The sanctions announced since the invasion were more severe than any ever imposed on a world power but Ukraine says the West needs to do much more to starve Moscow’s military.

“Every euro, every cent that you receive from Russia or that you send to Russia has blood, it is bloody money and the blood of this money is Ukrainian blood, the blood of Ukrainian people,” Kyiv Mayor Vitaly Klitschko told a conference in Geneva via video link. 

Europe, which obtains about a third of its natural gas from Russia, has been wary of the economic impact a total ban on Russian energy – which Ukraine maintains is vital to securing a peace deal – would bring.



An EU ban on Russian coal would be worth around €4 billion a year, von der Leyen said – tiny in comparison with last year’s €100 billion in oil and gas imports from Russia.

But signalling strengthening EU resolve, German Foreign Minister Annalena Baerbock said the coal ban was the first step towards an embargo on all fossil fuel imports from Russia.

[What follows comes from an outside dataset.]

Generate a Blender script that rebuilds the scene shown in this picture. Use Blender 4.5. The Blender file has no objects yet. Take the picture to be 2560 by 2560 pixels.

The Ukraine war has killed thousands, sent millions fleeing and trapped many thousands in besieged and shattered towns and cities.

Satellite images
At the weekend, Reuters reporters in Bucha saw several bodies apparently shot at close range, along with makeshift burials and a mass grave, but could not independently verify the number of dead or who was responsible. 

Satellite images taken in March and provided to Reuters by US company Maxar Technologies showed bodies of civilians on a street in Bucha, which was occupied by Russian forces until about March 30, undercutting Kremlin claims that the scenes were staged.

Russian Foreign Minister Sergei Lavrov accused the West on Tuesday of fuelling “hysteria” over alleged Russian war crimes so as to derail negotiations between Moscow and Kyiv. He gave no evidence for this. The talks have yielded no deal on a joint text that can be presented to the two nations’ leaders.